Erratic government bans and widespread insecurity are crippling efforts to cut West Africa’s estimated 30 percent youth jobless rate, lawmakers warned at an ECOWAS parliamentary hearing in Monrovia.
Speaking for the bloc’s joint committees on Administration, Finance & Budget; Public Accounts; Macroeconomic Policy; Industry; and the Private Sector, Nigerian Senator Osita Izunaso blasted what he called “policy flip‑flops that scare investors.”
“Today a commodity is banned, tomorrow the ban is lifted, the next day another restriction appears. How do businesses plan under such uncertainty?” Izunaso asked, adding that chronic power shortages and insecurity make it “near‑impossible” for factories to stay profitable.

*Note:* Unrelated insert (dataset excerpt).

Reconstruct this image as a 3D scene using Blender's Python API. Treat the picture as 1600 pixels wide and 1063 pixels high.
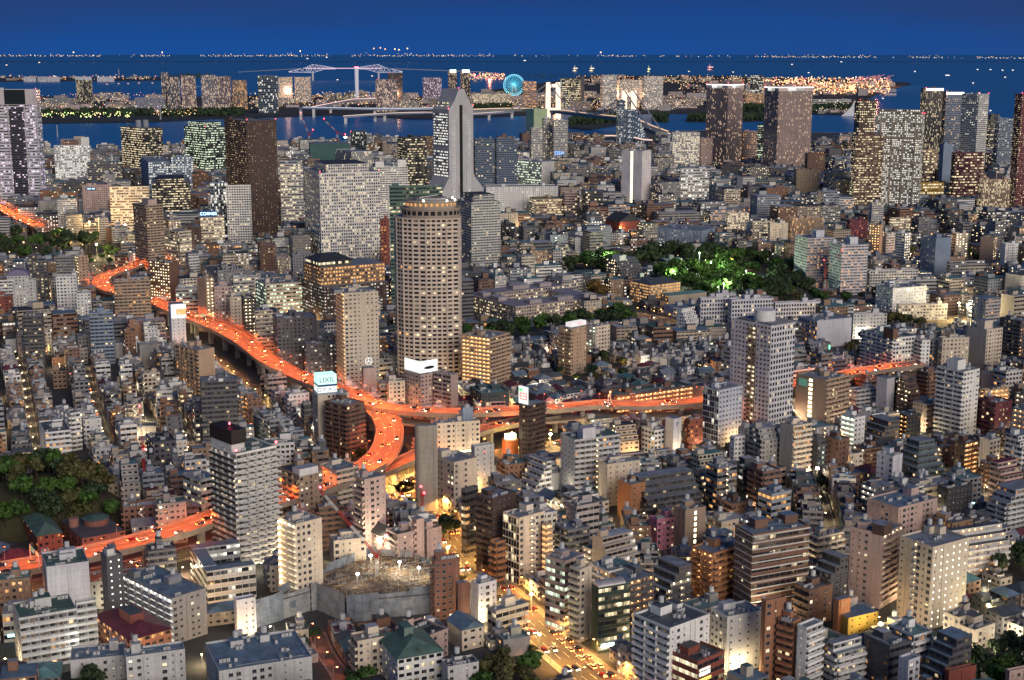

Senator Aniekan Bassey said most foreign direct investment is “resource‑based and capital‑intensive—good for balance sheets but thin on jobs.” Instead, he urged incentives for labour‑absorbing sectors such as manufacturing and small‑scale industry.
Lawmakers Udeogalanya Aniekwe and Zakariya Nyampa pressed for soft loans and rigorously audited vocational‑training funds, arguing that empowering youths to start their own enterprises will create ripple‑effect employment. Nyampa cited “billions of naira” lost to corruption in past schemes, while warning that farmers cannot expand production if bandits continue to raid fields.
Senator Sharafadeen Abiodun closed the session by calling for a “level playing field” so domestic firms are not starved of incentives lavished on foreign investors. Without stable rules and security guarantees, he said, young people “fear for their future.”
The parliamentarians will forward their recommendations ranging from policy stability and power investment to anti‑corruption safeguards to the ECOWAS Council of Ministers for action later this year.